▼▼▼

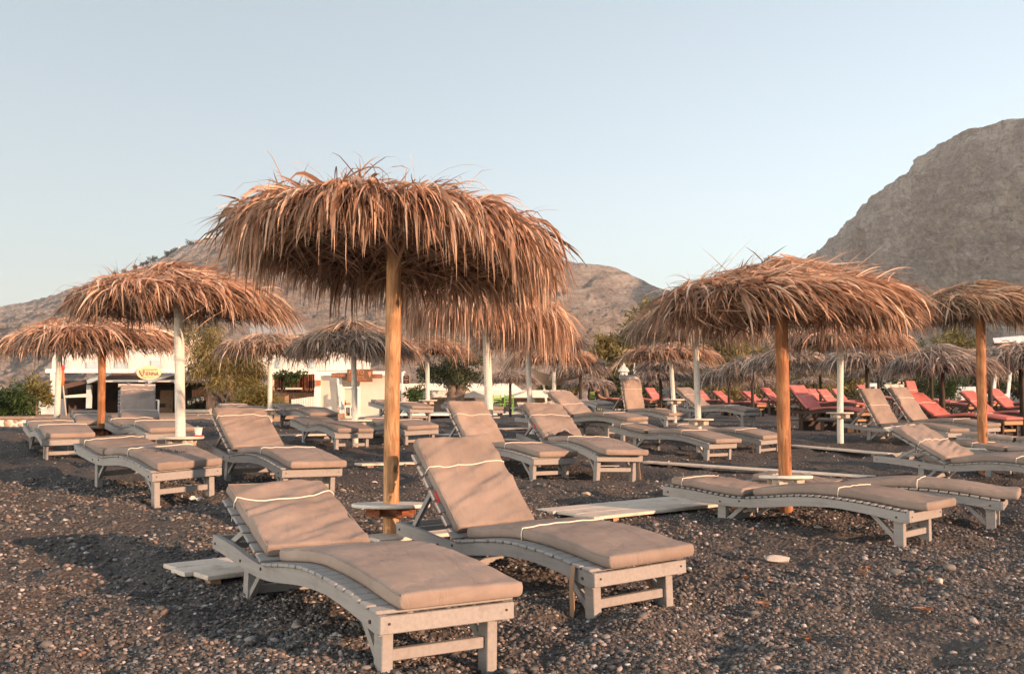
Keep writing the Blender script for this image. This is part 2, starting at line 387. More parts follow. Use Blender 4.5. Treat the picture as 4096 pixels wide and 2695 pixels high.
def cushion_mesh(path, s0, s1, w, th, rs, wr, pinch=(), nx=44, bulge=.004):
    """rounded mattress swept along path(s)->(x,z,angle)"""
    rad = min(.021, th * .36); ring = []
    def corner(cy, cz, a0):
        return [(cy + rad * math.cos(a0 + t), cz + rad * math.sin(a0 + t)) for t in (0, PI/6, PI/3, PI/2)]
    nt_ = 21 if nx > 30 else 11
    top = [(y, th) for y in np.linspace(w/2 - rad, -w/2 + rad, nt_)[1:-1]]
    ring = corner(w/2 - rad, rad, -PI/2) + corner(w/2 - rad, th - rad, 0) + top + corner(-w/2 + rad, th - rad, PI/2) + corner(-w/2 + rad, rad, PI)
    ring = np.array(ring); n = len(ring)
    ss = [s0, s0 + .004, s0 + .012] + list(np.linspace(s0 + .026, s1 - .026, nx)) + [s1 - .012, s1 - .004, s1]
    V = []; HH = []; ph = rs.rand(6) * 20
    for i, s in enumerate(ss):
        x, z, a = path(s); e = min(s - s0, s1 - s)
        k = 1 - (max(0, .014 - e) / .014) ** 2 * .16 * (.075 / th)
        p = 1.0
        for c in pinch: p -= .16 * math.exp(-((s - c) / .03) ** 2)
        hrow = []; HH.append(hrow)
        for (y, q) in ring:
            yy = y * (1 - (1 - k) * .15); u = q / th
            h = th * (u - .5) * k + th * .5
            wv = 0
            if u > .5:
                b = max(0, 1 - (y / (w / 2)) ** 2); edge = sstep(0, .1, e) if True else 1
                h += bulge * b * float(edge)
                fo = float(vnoise(s * 9 + ph[0] + y * 5, y * 3 + ph[1])) * .8 + float(vnoise(s * 24 + y * 9 + ph[2], y * 4 + ph[3])) * .9
                fo += 1.3 * (.22 - abs(float(vnoise(s * 15 + y * 8 + ph[0], y * 2.6 + s * 2 + ph[4])))) + .8 * (.2 - abs(float(vnoise(s * 6 - y * 8 + ph[5], y * 4 + ph[2]))))
                wv = wr * fo * (.55 + .9 * max(0, .5 + float(vnoise(s * 2.5 + ph[3], y * 2 + ph[4]))))
                for c in pinch: wv += wr * 2.4 * math.exp(-abs(s - c) / .10) * float(vnoise(y * 21 + ph[4] + s * 5, s * 2.5 + ph[5]))
                h = th * .5 + (h - th * .5) * (.45 + .55 * p) + wv
            yy *= (.965 + .035 * p) if abs(y) > w * .4 else 1
            if abs(y) > w * .45: yy += .5 * wr * float(vnoise(s * 14 + ph[1], u * 2 + 9 * (y > 0)))
            hrow.append(h); V.append((x - h * math.sin(a), yy, z + h * math.cos(a)))
    TOPS.clear(); TOPS.append((np.array(ss), ring, np.array(HH))); m = len(ss)
    F = [(i*n + k_, i*n + (k_+1) % n, (i+1)*n + (k_+1) % n, (i+1)*n + k_) for i in range(m-1) for k_ in range(n)]
    F += [tuple(range(n)), tuple((m-1)*n + k_ for k_ in range(n))[::-1]]
    return V, F
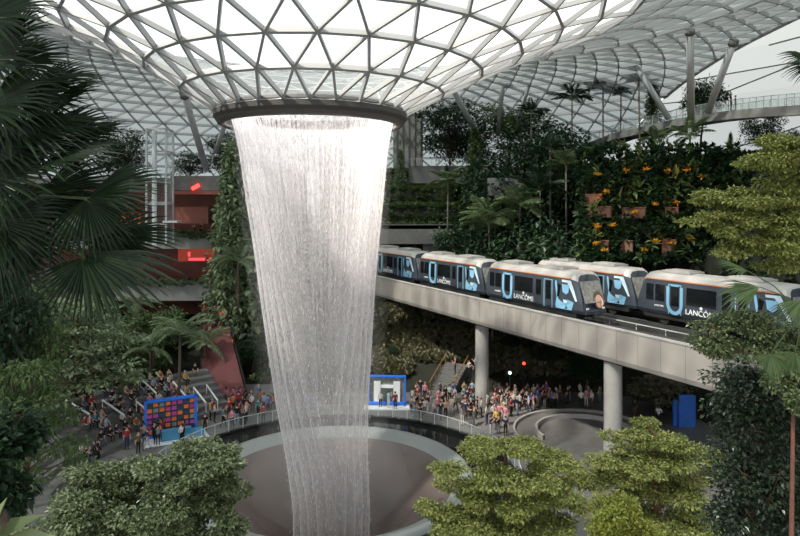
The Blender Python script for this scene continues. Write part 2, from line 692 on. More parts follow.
mesh = bpy.data.meshes.new('side_cladding')
bm = bmesh.new()
uvl = bm.loops.layers.uv.new('UVMap')
sec = [(.35, ZT), (0, ZT), (0, ZB + .5), (.12, ZB + .15), (.55, ZB)]
nseg = 20
for i in range(nseg):
    ta, tb = TA + (TB - TA) * i / nseg, TA + (TB - TA) * (i + 1) / nseg
    for (s0, z0), (s1, z1) in zip(sec, sec[1:]):
        f = bm.faces.new([bm.verts.new(bp(*q) - br.location) for q in ((ta, s0, z0), (tb, s0, z0), (tb, s1, z1), (ta, s1, z1))])
        for lo, uu in zip(f.loops, (ta, tb, tb, ta)):
            lo[uvl].uv = (uu / 2.1, 0)
bm.to_mesh(mesh)
bm.free()
mesh.materials.append(panel_mat())
link('side_cladding', mesh, br)
M['deck'] = plain('dark track bed', (.035, .035, .036), .9, var=.3)
d = MB()
long_box(d, .3, 13.6, ZB, ZB + .5)
long_box(d, .15, .35, ZB + .4, ZT - .05)
long_box(d, 13.3, 13.6, ZB, ZT - 1.0)
to_local(d, br).build('deck', M['deck'], br)
cp = MB()
long_box(cp, -.05, .5, ZT, ZT + .1)
to_local(cp, br).build('coping', M['concrete'], br)
for s0 in (2.2, 9.05):
    d = MB()
    long_box(d, s0 + .35, s0 + .95, ZB + .5, ZB + 1.88)
    long_box(d, s0 + 2.55, s0 + 3.15, ZB + .5, ZB + 1.88)
    to_local(d, br).build('running_track', M['deck'], br)
for s0 in (6.3, 7.3, 8.3):
    d = MB()
    long_box(d, s0, s0 + .06, ZB + 1.9, ZB + 1.98)
    for q in range(28):
        d.box(bp(TA + 3.2 * q + 1, s0 + .03, ZB + 1.15), (.06, .06, 1.5), 0)
    to_local(d, br).build('guide_rail', M['steel' if s0 == 7.3 else 'deck'], br)
def column(px, d, top, lab, rad=.72):
    c = at(px, HOR, d)
    o = MB()
    o.lathe([(rad, 0), (rad, top)], (0, 0, 0), 32)
    ob = o.build('bridge_column', M['concrete'], None, True, (c.x, c.y, 0))
    tag(ob, lab, 'column', 'columns carrying the rail bridge')
    k = MB()
    k.lathe([(rad + .03, 0), (rad + .03, 2.6)], (0, 0, 0), 32)
    k.build('base_sleeve', M['concrete'], ob, True)
column(482, 69, ZB, 'round concrete bridge column rising behind the crowd of people')
column(613, 52, ZB, 'thick round concrete bridge column rising from the bottom trees')
# ================================================================ trams
M['tram_body'] = plain('dark slate tram paint', (.045, .055, .07), .3, spec=.5)
M['tram_roof'] = plain('white tram roof', (.33, .32, .31), .4)
M['tram_window'] = plain('black tram window', (.008, .009, .011), .08, spec=.7)
M['tram_blue'] = plain('light blue artwork', (.22, .45, .65), .3)
M['tram_pale'] = plain('silver blue artwork', (.50, .62, .70), .3)
M['tram_white'] = plain('white print', (.75, .77, .79), .5)
M['tram_orange'] = plain('copper roof edge', (.50, .20, .10), .4)
M['skin'] = plain('skin', (.55, .33, .25), .6)
M['rubber'] = plain('black rubber', (.015, .015, .015), .8)
M['lips'] = plain('red print', (.5, .06, .07), .5)
M['hair_print'] = plain('brown print', (.10, .07, .055), .6)
M['leaf_print'] = plain('grey leafy print', (.20, .20, .19), .5, var=.9, scale=5)


def text_mesh(body, size, mat):
    cu = bpy.data.curves.new('lettering', 'FONT')
    cu.body = body
    cu.size = size
    cu.extrude = .008
    cu.align_x = 'CENTER'
    t = bpy.data.objects.new('lettering', cu)
    COL.objects.link(t)
    bpy.context.view_layer.update()
    me = bpy.data.meshes.new_from_object(t.evaluated_get(bpy.context.evaluated_depsgraph_get()))
    bpy.data.objects.remove(t)
    me.materials.clear()
    me.materials.append(mat)
    return me


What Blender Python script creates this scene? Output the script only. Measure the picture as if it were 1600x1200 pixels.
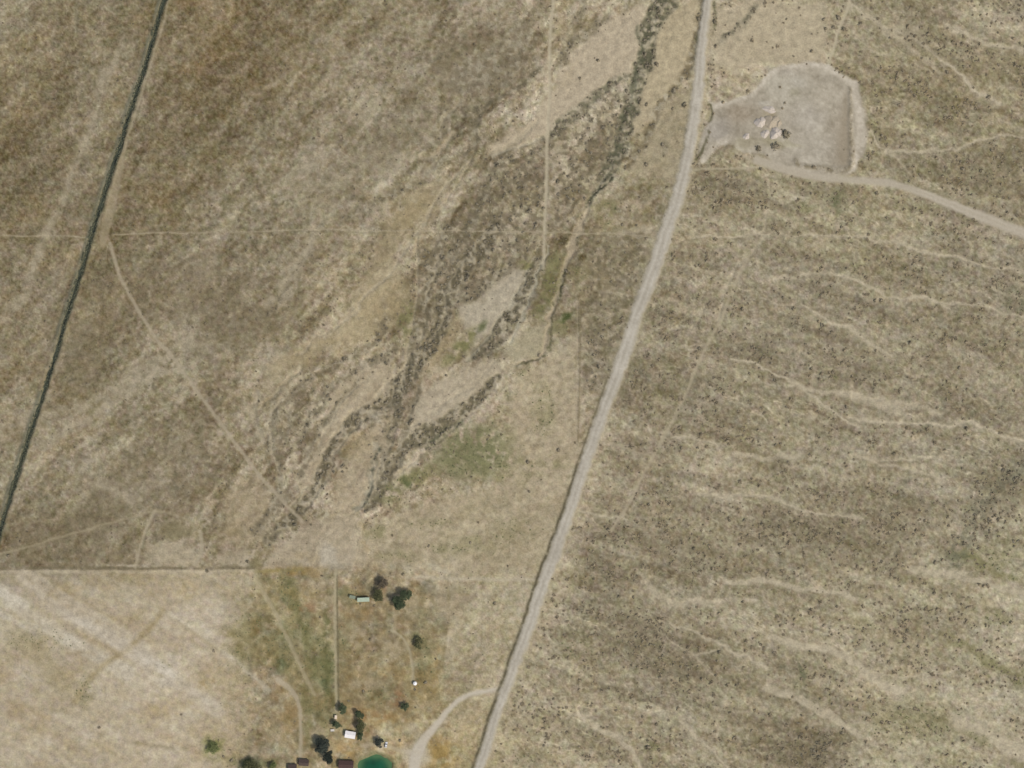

▲▲▲

▶ INSTRUCTION
Without the pictures, restate each entry exactly.

▶ ANSWER TO THIS EXERCISE
Keep writing the Blender script for this image. This is part 2, starting at line 387. More parts follow. Use Blender 4.5. Treat the picture as 4096 pixels wide and 2695 pixels high.
def cushion_mesh(path, s0, s1, w, th, rs, wr, pinch=(), nx=44, bulge=.004):
    """rounded mattress swept along path(s)->(x,z,angle)"""
    rad = min(.021, th * .36); ring = []
    def corner(cy, cz, a0):
        return [(cy + rad * math.cos(a0 + t), cz + rad * math.sin(a0 + t)) for t in (0, PI/6, PI/3, PI/2)]
    nt_ = 21 if nx > 30 else 11
    top = [(y, th) for y in np.linspace(w/2 - rad, -w/2 + rad, nt_)[1:-1]]
    ring = corner(w/2 - rad, rad, -PI/2) + corner(w/2 - rad, th - rad, 0) + top + corner(-w/2 + rad, th - rad, PI/2) + corner(-w/2 + rad, rad, PI)
    ring = np.array(ring); n = len(ring)
    ss = [s0, s0 + .004, s0 + .012] + list(np.linspace(s0 + .026, s1 - .026, nx)) + [s1 - .012, s1 - .004, s1]
    V = []; HH = []; ph = rs.rand(6) * 20
    for i, s in enumerate(ss):
        x, z, a = path(s); e = min(s - s0, s1 - s)
        k = 1 - (max(0, .014 - e) / .014) ** 2 * .16 * (.075 / th)
        p = 1.0
        for c in pinch: p -= .16 * math.exp(-((s - c) / .03) ** 2)
        hrow = []; HH.append(hrow)
        for (y, q) in ring:
            yy = y * (1 - (1 - k) * .15); u = q / th
            h = th * (u - .5) * k + th * .5
            wv = 0
            if u > .5:
                b = max(0, 1 - (y / (w / 2)) ** 2); edge = sstep(0, .1, e) if True else 1
                h += bulge * b * float(edge)
                fo = float(vnoise(s * 9 + ph[0] + y * 5, y * 3 + ph[1])) * .8 + float(vnoise(s * 24 + y * 9 + ph[2], y * 4 + ph[3])) * .9
                fo += 1.3 * (.22 - abs(float(vnoise(s * 15 + y * 8 + ph[0], y * 2.6 + s * 2 + ph[4])))) + .8 * (.2 - abs(float(vnoise(s * 6 - y * 8 + ph[5], y * 4 + ph[2]))))
                wv = wr * fo * (.55 + .9 * max(0, .5 + float(vnoise(s * 2.5 + ph[3], y * 2 + ph[4]))))
                for c in pinch: wv += wr * 2.4 * math.exp(-abs(s - c) / .10) * float(vnoise(y * 21 + ph[4] + s * 5, s * 2.5 + ph[5]))
                h = th * .5 + (h - th * .5) * (.45 + .55 * p) + wv
            yy *= (.965 + .035 * p) if abs(y) > w * .4 else 1
            if abs(y) > w * .45: yy += .5 * wr * float(vnoise(s * 14 + ph[1], u * 2 + 9 * (y > 0)))
            hrow.append(h); V.append((x - h * math.sin(a), yy, z + h * math.cos(a)))
    TOPS.clear(); TOPS.append((np.array(ss), ring, np.array(HH))); m = len(ss)
    F = [(i*n + k_, i*n + (k_+1) % n, (i+1)*n + (k_+1) % n, (i+1)*n + k_) for i in range(m-1) for k_ in range(n)]
    F += [tuple(range(n)), tuple((m-1)*n + k_ for k_ in range(n))[::-1]]
    return V, F
The Blender Python script for this scene continues. Write part 2, from line 692 on. More parts follow.
mesh = bpy.data.meshes.new('side_cladding')
bm = bmesh.new()
uvl = bm.loops.layers.uv.new('UVMap')
sec = [(.35, ZT), (0, ZT), (0, ZB + .5), (.12, ZB + .15), (.55, ZB)]
nseg = 20
for i in range(nseg):
    ta, tb = TA + (TB - TA) * i / nseg, TA + (TB - TA) * (i + 1) / nseg
    for (s0, z0), (s1, z1) in zip(sec, sec[1:]):
        f = bm.faces.new([bm.verts.new(bp(*q) - br.location) for q in ((ta, s0, z0), (tb, s0, z0), (tb, s1, z1), (ta, s1, z1))])
        for lo, uu in zip(f.loops, (ta, tb, tb, ta)):
            lo[uvl].uv = (uu / 2.1, 0)
bm.to_mesh(mesh)
bm.free()
mesh.materials.append(panel_mat())
link('side_cladding', mesh, br)
M['deck'] = plain('dark track bed', (.035, .035, .036), .9, var=.3)
d = MB()
long_box(d, .3, 13.6, ZB, ZB + .5)
long_box(d, .15, .35, ZB + .4, ZT - .05)
long_box(d, 13.3, 13.6, ZB, ZT - 1.0)
to_local(d, br).build('deck', M['deck'], br)
cp = MB()
long_box(cp, -.05, .5, ZT, ZT + .1)
to_local(cp, br).build('coping', M['concrete'], br)
for s0 in (2.2, 9.05):
    d = MB()
    long_box(d, s0 + .35, s0 + .95, ZB + .5, ZB + 1.88)
    long_box(d, s0 + 2.55, s0 + 3.15, ZB + .5, ZB + 1.88)
    to_local(d, br).build('running_track', M['deck'], br)
for s0 in (6.3, 7.3, 8.3):
    d = MB()
    long_box(d, s0, s0 + .06, ZB + 1.9, ZB + 1.98)
    for q in range(28):
        d.box(bp(TA + 3.2 * q + 1, s0 + .03, ZB + 1.15), (.06, .06, 1.5), 0)
    to_local(d, br).build('guide_rail', M['steel' if s0 == 7.3 else 'deck'], br)
def column(px, d, top, lab, rad=.72):
    c = at(px, HOR, d)
    o = MB()
    o.lathe([(rad, 0), (rad, top)], (0, 0, 0), 32)
    ob = o.build('bridge_column', M['concrete'], None, True, (c.x, c.y, 0))
    tag(ob, lab, 'column', 'columns carrying the rail bridge')
    k = MB()
    k.lathe([(rad + .03, 0), (rad + .03, 2.6)], (0, 0, 0), 32)
    k.build('base_sleeve', M['concrete'], ob, True)
column(482, 69, ZB, 'round concrete bridge column rising behind the crowd of people')
column(613, 52, ZB, 'thick round concrete bridge column rising from the bottom trees')
# ================================================================ trams
M['tram_body'] = plain('dark slate tram paint', (.045, .055, .07), .3, spec=.5)
M['tram_roof'] = plain('white tram roof', (.33, .32, .31), .4)
M['tram_window'] = plain('black tram window', (.008, .009, .011), .08, spec=.7)
M['tram_blue'] = plain('light blue artwork', (.22, .45, .65), .3)
M['tram_pale'] = plain('silver blue artwork', (.50, .62, .70), .3)
M['tram_white'] = plain('white print', (.75, .77, .79), .5)
M['tram_orange'] = plain('copper roof edge', (.50, .20, .10), .4)
M['skin'] = plain('skin', (.55, .33, .25), .6)
M['rubber'] = plain('black rubber', (.015, .015, .015), .8)
M['lips'] = plain('red print', (.5, .06, .07), .5)
M['hair_print'] = plain('brown print', (.10, .07, .055), .6)
M['leaf_print'] = plain('grey leafy print', (.20, .20, .19), .5, var=.9, scale=5)


def text_mesh(body, size, mat):
    cu = bpy.data.curves.new('lettering', 'FONT')
    cu.body = body
    cu.size = size
    cu.extrude = .008
    cu.align_x = 'CENTER'
    t = bpy.data.objects.new('lettering', cu)
    COL.objects.link(t)
    bpy.context.view_layer.update()
    me = bpy.data.meshes.new_from_object(t.evaluated_get(bpy.context.evaluated_depsgraph_get()))
    bpy.data.objects.remove(t)
    me.materials.clear()
    me.materials.append(mat)
    return me


What Blender Python script creates this scene? Output the script only. Measure the picture as if it were 1600x1200 pixels.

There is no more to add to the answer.